**Stated goal:**
Show all lines of the listing that hold the word "objects".

**Data extract:**
|---|

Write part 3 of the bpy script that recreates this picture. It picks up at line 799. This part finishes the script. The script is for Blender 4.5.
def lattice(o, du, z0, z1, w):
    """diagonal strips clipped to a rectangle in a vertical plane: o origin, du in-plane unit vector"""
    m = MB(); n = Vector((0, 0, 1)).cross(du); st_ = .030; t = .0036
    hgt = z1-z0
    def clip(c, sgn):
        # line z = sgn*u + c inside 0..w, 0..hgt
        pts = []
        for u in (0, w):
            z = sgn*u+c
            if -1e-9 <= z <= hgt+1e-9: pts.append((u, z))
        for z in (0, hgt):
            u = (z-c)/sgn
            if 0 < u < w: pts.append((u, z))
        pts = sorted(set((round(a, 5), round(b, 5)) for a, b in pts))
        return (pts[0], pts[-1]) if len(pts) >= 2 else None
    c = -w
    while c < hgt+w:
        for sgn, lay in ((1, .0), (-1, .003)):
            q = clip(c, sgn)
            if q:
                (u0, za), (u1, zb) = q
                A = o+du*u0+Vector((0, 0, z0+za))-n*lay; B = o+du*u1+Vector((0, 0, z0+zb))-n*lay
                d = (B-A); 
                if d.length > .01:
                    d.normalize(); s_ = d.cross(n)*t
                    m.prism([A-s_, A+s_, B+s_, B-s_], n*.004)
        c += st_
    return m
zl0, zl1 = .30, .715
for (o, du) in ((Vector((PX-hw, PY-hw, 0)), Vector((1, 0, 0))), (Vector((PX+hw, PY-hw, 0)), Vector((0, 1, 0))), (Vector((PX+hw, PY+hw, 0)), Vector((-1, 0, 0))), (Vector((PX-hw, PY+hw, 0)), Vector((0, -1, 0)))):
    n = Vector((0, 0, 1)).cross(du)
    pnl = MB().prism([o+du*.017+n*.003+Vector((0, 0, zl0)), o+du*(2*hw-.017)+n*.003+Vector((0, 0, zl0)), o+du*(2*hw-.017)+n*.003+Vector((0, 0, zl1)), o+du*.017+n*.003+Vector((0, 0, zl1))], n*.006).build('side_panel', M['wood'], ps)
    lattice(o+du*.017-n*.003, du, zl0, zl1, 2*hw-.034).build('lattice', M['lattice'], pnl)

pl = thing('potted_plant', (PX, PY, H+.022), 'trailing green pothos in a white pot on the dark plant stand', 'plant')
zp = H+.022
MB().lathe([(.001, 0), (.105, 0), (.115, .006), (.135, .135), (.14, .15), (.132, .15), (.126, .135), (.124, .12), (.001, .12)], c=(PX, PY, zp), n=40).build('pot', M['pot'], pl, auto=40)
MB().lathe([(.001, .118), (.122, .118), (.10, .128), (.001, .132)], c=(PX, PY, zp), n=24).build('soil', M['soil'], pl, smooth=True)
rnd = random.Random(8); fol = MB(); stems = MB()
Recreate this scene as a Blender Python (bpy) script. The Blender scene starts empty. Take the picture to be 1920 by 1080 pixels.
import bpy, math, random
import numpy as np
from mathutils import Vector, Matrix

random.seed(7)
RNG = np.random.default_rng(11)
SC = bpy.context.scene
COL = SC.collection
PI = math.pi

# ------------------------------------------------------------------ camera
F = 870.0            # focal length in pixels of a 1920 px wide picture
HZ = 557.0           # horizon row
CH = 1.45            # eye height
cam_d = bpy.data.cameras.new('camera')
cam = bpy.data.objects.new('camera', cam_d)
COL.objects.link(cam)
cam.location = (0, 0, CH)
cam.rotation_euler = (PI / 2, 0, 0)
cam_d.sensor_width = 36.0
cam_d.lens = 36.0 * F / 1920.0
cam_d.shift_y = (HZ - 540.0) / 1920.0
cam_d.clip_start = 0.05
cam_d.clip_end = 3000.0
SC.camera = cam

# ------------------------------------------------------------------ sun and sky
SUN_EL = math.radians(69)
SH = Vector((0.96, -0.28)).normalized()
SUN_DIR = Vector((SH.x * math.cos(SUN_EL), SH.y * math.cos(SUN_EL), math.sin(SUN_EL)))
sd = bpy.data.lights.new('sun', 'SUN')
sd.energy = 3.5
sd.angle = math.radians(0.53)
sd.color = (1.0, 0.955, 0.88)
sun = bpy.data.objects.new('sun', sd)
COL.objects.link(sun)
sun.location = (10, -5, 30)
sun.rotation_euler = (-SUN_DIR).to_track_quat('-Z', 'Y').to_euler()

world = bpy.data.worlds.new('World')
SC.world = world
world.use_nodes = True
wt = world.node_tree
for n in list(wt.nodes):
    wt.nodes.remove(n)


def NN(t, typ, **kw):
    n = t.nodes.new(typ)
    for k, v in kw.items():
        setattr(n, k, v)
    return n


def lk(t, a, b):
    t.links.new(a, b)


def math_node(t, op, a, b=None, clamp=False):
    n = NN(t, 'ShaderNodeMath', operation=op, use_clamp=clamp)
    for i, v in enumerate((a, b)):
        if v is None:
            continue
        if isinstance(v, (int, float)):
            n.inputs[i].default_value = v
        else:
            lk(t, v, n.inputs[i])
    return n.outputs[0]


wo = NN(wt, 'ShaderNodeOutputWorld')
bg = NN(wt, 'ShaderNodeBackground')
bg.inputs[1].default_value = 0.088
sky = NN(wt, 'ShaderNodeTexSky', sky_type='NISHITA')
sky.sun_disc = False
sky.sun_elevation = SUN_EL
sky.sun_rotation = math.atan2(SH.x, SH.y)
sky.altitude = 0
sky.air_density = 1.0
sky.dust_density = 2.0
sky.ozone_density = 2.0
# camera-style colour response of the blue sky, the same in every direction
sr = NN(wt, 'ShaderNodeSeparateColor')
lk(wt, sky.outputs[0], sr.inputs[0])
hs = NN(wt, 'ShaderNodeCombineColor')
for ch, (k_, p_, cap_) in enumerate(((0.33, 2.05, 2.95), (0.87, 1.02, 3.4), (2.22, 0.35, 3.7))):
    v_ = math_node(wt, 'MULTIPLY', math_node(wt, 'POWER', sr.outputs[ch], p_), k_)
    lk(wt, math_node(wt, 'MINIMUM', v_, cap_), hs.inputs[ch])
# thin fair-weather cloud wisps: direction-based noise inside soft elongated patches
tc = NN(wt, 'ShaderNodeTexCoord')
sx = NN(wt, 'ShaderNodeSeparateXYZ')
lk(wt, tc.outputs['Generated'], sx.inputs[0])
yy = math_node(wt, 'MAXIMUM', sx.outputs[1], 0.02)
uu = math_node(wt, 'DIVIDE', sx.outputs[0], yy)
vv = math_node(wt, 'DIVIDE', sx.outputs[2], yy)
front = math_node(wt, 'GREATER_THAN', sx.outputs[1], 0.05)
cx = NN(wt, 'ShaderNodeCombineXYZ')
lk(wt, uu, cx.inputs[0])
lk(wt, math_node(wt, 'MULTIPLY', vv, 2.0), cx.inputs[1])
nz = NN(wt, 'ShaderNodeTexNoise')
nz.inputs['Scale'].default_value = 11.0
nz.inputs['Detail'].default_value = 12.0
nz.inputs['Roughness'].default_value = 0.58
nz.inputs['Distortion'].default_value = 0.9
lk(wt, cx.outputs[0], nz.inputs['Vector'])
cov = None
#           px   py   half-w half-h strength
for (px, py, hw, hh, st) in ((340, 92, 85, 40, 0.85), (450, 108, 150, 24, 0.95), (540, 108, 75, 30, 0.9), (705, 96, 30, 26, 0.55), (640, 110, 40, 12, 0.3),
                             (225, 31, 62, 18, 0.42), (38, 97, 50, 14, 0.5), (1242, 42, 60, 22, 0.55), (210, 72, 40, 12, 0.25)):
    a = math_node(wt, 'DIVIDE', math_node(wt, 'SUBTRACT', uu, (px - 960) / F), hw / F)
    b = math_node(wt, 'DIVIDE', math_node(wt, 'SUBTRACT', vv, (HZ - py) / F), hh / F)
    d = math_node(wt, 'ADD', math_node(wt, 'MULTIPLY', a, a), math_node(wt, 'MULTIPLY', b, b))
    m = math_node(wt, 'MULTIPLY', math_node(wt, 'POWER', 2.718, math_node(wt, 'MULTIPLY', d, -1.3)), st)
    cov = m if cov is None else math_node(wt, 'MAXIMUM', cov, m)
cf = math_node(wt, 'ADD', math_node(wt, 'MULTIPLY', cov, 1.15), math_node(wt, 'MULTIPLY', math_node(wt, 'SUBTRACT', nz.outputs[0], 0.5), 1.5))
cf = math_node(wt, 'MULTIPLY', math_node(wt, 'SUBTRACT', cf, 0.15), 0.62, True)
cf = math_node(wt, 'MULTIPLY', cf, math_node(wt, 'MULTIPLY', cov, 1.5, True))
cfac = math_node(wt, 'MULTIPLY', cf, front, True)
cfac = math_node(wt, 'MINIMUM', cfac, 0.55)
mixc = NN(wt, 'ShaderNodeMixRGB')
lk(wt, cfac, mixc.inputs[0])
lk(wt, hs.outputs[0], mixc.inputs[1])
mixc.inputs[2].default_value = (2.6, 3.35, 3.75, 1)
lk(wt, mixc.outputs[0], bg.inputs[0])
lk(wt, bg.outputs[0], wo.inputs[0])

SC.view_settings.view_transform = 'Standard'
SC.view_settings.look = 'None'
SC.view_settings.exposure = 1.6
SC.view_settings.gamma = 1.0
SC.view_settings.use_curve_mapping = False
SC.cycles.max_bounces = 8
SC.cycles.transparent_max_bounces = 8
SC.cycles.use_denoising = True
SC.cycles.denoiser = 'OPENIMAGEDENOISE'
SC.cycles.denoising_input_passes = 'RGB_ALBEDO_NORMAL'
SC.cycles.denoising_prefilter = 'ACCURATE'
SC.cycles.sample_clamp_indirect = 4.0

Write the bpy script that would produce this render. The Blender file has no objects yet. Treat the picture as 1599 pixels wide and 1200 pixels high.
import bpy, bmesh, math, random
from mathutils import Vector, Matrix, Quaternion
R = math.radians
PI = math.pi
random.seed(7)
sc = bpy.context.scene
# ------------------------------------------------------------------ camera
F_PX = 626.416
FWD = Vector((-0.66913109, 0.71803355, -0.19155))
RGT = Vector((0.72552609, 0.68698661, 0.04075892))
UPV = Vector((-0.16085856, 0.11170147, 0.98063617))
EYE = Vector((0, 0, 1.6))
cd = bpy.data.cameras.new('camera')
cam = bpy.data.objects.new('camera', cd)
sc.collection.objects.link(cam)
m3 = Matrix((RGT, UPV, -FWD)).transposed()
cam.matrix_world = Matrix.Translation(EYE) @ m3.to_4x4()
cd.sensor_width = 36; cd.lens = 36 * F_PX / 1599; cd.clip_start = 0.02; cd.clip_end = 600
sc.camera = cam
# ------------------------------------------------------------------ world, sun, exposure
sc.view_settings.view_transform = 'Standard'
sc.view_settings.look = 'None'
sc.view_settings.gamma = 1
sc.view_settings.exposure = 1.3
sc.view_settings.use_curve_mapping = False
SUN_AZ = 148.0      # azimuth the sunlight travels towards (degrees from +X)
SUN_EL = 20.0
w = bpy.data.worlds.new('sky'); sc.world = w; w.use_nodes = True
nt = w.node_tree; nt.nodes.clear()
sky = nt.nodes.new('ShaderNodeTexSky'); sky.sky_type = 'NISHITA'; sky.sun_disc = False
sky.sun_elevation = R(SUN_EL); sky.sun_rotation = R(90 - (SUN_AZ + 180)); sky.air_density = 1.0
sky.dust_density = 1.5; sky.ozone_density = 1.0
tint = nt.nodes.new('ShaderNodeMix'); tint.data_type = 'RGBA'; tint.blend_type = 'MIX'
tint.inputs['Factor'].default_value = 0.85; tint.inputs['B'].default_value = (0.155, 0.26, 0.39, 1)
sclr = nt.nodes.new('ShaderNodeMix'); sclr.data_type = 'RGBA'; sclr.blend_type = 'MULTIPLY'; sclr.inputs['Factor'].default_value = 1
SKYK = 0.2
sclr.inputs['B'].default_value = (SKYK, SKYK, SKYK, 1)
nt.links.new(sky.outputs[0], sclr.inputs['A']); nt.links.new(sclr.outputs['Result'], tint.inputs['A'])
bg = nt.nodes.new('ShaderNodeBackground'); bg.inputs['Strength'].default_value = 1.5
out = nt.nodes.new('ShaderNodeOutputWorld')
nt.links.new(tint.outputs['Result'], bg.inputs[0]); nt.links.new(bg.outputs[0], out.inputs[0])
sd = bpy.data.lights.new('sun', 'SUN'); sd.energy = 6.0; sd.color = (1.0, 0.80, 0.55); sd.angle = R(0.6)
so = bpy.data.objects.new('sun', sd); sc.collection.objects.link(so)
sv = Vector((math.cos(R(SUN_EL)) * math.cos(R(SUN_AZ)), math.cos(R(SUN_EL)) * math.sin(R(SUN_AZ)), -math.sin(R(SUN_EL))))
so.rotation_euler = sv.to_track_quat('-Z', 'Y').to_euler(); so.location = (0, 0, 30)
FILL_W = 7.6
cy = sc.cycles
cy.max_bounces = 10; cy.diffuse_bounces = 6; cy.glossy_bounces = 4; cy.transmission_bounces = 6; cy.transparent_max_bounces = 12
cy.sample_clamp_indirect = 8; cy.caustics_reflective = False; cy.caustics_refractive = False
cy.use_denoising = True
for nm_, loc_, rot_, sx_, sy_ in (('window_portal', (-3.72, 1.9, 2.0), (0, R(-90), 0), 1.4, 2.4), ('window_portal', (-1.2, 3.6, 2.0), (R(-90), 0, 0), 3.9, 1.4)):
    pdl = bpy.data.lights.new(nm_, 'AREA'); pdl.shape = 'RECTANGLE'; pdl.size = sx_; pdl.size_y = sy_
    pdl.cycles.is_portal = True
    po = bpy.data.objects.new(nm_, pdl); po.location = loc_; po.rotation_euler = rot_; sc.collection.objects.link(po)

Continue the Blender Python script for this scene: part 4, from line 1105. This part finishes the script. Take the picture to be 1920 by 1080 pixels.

|---|

**Solution:**
cam = bpy.data.objects.new('camera', cam_d)
COL.objects.link(cam)
sun = bpy.data.objects.new('sun', sd)
COL.objects.link(sun)
Write the bpy script that would produce this render. The Blender file has no objects yet. Treat the picture as 1599 pixels wide and 1200 pixels high.
cam = bpy.data.objects.new('camera', cd)
sc.collection.objects.link(cam)
so = bpy.data.objects.new('sun', sd); sc.collection.objects.link(so)
    po = bpy.data.objects.new(nm_, pdl); po.location = loc_; po.rotation_euler = rot_; sc.collection.objects.link(po)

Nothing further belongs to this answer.